** START RECORD SET **

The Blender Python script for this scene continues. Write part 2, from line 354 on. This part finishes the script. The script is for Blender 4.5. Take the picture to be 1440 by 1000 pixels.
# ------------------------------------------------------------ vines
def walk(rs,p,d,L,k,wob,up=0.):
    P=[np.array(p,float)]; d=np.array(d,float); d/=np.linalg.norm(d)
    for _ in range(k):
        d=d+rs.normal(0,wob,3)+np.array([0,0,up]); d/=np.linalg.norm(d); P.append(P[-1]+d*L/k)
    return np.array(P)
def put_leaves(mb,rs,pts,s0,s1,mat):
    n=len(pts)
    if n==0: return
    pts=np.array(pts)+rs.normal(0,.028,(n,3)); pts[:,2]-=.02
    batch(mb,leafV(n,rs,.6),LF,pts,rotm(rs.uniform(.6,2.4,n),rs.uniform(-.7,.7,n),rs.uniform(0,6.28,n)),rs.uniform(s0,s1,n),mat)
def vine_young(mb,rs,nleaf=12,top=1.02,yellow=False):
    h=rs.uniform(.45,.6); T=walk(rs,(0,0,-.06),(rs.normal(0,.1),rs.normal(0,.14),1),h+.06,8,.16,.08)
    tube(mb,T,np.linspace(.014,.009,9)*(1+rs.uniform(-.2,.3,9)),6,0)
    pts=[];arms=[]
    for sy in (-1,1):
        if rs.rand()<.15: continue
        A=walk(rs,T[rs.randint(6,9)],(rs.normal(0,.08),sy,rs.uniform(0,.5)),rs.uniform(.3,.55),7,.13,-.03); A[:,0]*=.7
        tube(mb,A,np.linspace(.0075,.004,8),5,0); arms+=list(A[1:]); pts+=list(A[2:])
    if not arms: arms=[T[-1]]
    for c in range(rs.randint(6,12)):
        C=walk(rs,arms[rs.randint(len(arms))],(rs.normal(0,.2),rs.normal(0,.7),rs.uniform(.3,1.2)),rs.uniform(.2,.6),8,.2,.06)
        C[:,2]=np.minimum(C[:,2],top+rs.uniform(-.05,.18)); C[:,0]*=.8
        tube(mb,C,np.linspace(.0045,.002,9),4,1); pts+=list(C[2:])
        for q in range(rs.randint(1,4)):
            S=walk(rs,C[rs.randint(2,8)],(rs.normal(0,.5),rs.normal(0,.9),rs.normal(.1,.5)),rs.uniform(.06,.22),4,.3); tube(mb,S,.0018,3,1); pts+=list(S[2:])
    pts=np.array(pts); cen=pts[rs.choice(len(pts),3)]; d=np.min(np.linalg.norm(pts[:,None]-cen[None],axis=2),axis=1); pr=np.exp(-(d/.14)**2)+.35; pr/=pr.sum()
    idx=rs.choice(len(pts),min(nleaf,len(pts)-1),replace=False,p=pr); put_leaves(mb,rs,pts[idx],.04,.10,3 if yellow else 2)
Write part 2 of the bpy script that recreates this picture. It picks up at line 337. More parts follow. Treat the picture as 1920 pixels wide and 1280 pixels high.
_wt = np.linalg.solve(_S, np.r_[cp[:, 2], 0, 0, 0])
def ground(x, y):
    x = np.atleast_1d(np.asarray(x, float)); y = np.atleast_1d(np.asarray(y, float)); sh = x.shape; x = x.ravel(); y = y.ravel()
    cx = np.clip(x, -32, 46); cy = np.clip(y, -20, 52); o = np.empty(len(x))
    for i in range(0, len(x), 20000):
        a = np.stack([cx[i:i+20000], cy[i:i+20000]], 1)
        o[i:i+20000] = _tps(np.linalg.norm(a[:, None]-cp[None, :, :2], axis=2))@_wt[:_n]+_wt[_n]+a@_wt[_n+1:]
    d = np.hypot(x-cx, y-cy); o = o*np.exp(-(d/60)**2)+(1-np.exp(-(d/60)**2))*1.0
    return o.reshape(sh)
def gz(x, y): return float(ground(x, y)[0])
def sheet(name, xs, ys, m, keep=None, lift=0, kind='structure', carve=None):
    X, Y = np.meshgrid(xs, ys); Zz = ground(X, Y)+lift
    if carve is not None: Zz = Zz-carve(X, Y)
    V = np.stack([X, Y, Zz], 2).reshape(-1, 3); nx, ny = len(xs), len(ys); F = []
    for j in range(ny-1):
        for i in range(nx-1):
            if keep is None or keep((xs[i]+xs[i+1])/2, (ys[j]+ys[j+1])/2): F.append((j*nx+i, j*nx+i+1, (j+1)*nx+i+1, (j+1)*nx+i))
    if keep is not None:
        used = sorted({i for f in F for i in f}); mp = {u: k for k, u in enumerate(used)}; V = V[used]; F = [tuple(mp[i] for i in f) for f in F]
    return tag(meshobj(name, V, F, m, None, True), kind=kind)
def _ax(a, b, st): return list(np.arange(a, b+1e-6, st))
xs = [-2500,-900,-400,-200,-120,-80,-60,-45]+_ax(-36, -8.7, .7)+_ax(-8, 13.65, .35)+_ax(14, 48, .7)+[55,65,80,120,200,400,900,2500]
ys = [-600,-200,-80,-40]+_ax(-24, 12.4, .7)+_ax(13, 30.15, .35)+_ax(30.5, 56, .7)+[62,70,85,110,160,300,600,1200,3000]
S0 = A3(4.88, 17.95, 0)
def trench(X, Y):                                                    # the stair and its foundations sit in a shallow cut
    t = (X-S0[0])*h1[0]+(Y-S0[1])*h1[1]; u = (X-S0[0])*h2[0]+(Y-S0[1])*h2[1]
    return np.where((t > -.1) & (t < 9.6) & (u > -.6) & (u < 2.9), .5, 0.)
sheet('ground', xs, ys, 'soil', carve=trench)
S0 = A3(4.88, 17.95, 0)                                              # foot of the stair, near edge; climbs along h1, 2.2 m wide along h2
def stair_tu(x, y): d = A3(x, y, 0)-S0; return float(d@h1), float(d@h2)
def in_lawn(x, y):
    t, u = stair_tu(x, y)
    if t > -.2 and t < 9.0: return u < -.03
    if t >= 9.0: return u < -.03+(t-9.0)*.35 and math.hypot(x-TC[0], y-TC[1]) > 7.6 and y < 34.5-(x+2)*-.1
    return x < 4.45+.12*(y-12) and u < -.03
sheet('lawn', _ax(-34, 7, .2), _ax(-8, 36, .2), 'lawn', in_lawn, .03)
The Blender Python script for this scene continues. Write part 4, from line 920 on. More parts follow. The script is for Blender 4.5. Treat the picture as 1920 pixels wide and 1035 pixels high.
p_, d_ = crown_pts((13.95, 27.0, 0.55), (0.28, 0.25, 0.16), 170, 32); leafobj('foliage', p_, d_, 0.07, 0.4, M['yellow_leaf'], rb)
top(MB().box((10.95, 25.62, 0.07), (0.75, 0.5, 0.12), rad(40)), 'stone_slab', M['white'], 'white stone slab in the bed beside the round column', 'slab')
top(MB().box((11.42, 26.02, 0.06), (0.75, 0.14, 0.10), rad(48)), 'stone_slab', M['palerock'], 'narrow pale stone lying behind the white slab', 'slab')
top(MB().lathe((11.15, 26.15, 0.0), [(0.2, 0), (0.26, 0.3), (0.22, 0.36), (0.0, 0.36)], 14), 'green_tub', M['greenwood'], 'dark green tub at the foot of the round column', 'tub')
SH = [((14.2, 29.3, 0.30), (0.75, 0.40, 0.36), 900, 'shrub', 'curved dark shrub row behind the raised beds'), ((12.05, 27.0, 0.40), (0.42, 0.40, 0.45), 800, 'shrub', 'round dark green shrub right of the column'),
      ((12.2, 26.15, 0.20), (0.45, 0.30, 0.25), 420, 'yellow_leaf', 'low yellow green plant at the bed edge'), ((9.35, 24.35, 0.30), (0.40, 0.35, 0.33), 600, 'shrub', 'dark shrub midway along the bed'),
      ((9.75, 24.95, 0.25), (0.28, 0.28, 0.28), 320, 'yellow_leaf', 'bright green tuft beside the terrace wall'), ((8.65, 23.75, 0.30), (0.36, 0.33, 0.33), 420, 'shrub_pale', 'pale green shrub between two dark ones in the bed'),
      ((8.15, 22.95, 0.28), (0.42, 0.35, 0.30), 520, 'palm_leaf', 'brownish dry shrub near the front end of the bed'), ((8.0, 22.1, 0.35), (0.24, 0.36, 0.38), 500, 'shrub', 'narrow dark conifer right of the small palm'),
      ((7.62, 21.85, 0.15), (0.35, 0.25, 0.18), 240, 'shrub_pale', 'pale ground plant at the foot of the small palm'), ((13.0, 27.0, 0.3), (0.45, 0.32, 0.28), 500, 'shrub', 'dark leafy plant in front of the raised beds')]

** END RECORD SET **

> _WHAT IS NEEDED_
Each line of the material above either contains the word "script" or does not; state how many do, and nothing else.

> _CORRECT ANSWER_
3